Panoramas exemplify a virtually realistic system of representation that, in the nineteenth century, cuts across the arts. By making the event immediate for the spectators, the large panoramas of Napoleonic battles produced “the illusion that the meaning of history can be seized at a glance” through the emperor’s eyes.23 The effect is best exemplified by the passage cited above, from a letter in which French writer Honoré de Balzac explains how he intends to provide an immersive panoramic perspective in a novel conceived as the description of an extended battle scene. Balzac’s description perfectly fits the Napoleonic panorama type: in it, the emperor embodies a “total vision” of history, a point of view shared by Georg Wilhelm Friedrich Hegel, to whom Napoleon famously appeared as “an individual, who, concentrating on one point while seated on a horse, stretches over the world and dominates it.”24 This panoramic perspective has its roots in military topography. In his treatise Vom Kriege (Of War, 1832), itself a response to the innovations in military strategy brought about by the Napoleonic wars, Karl von Clausewitz stressed how a synthetic perception of time and space in a coup d’oeil—at a glance—is crucial for a correct and quick decision on the battlefield: “The military coup d’oeil, then,” comments Charlotte Bigg, “differs from the naturalists’ in being an accurate survey of landscape absolutely situated in time and for immediate purposes of action”—namely, “the recognition of the best point of attack.”25 The great military leader, in other words, has both a “panoramic” understanding of the war theater and simultaneously foresees the unfolding of a battle in the blink of an eye, an ability that both Napoleon Bonaparte and Garibaldi eminently possessed. This surveying point of view is clearly exemplified by Napoleonic military paintings, such as, for example, Horace Vernet’s Napoleon at Wagram (1835): Napoleon is portrayed on his white horse, in the act of handing back to an orderly what looks like a map, intent to observe the unfolding of the battle from high ground through a telescope, as to signify that the general’s “coup d’oeil completes the accurate survey of the battlefield (fig.6).
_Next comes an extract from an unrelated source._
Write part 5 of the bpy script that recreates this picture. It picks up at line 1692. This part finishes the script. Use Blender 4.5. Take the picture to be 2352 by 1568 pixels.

Panorama painting further expands this perspective based on the topographer’s vision.26 From the panoramas of Pierre Prevost commissioned by Napoleon himself for a series of rotundas to be built on the Champs-Elysées, to the midcentury panoramas of Colonel Jean-Charles Langlois, the representations of famous battles of the Napoleonic age directly translated the vision of the great military leader into the point of view of the spectator. “It is a tableau full of life,” the Journal des Artistes writes of one of Langlois’s panoramas, as the impression of a visitor to the earlier panorama of the battle at Borodino (1812): “In front of me, having the bell towers of the town of Borodino to the right, I see the emperor, alone, ahead of his staff, on a small hill, on the edge of the ravine of Agnitza. From there, his eagle eye embraces and directs the whole of the operations.”27 We can compare this description with one of the last scenes of the Garibaldi moving panorama, added to the original painting in 1862, which portrays the general surveying the grounds and the enemy troops before the battle at Aspromonte (fig.7). In this image, part of a sequence that is analyzed in detail in another section of this chapter, Garibaldi is represented on foot, among his soldiers, a few steps ahead of them but on the same level: we look at the scene as though from the ground, a few meters away from the general and his men. This comparison illustrates the contrasting visions enabled by panoramas for their spectators: while in the Napoleonic example the focus is the telescopic view of a surveying gaze—as in a cinematic long shot—in the Garibaldian one, viewers watch the scene tracking along the roadside (to complete the cinematic analogy). In the circular panoramas, it is the tracking eye of the spectator that projects a narrative motion into the scene; in the moving panorama, the scrolling images drive the spectator’s gaze. While the monumental Napoleonic panoramas enabled a complete survey, a “total view” of a historic moment frozen in time, the moving Garibaldian panoramas gave spectators the illusion of witnessing the action from up close and in real time: traveling with the hero, tableau after tableau.

The difference between these two media is also reflected in the different pictorial techniques that produced their special kind of realism. The eyewitness effect of the circular panoramas was based on a meticulous attention to details, a survey of the battleground which later included photographic snapshots of the empty and ruined battlefield taken in the aftermath of the battle and used, for example, by Langlois to faithfully recreate the setting in the painting.28 With its rushed compositional technique—broad paint strokes, patches or splashes of color—the moving panorama is designed to provoke an emotional impression on the spectators in a coup d’oeil, at a glance, for the short time the scrolling image stops before their eyes. Its sketchy quality is somewhat reminiscent of the quasi-impressionistic techniques developed by the Italian painters known as the Macchiaioli in their contemporary representations of Risorgimento scenes.29

This sketchy and cursory technique also reflects the speed with which the panoramist translated the news into spectacle. Painting quickly, in order to keep up with the events, the moving panorama embodies a dynamic “vision in motion,” an eye-level view of history-in-the-making consistent with the invention of a popular hero such as Garibaldi. Its realistic effect is functional to an emotional participation in the scene. In short, in the moving panorama, the panoramic superhero transforms from clairvoyant surveyor into action figure, a perspective embraced by the Garibaldi panorama’s provincial audience. By taking the spectators on a virtual journey with the hero, the Garibaldi panorama makes them part of the adventure.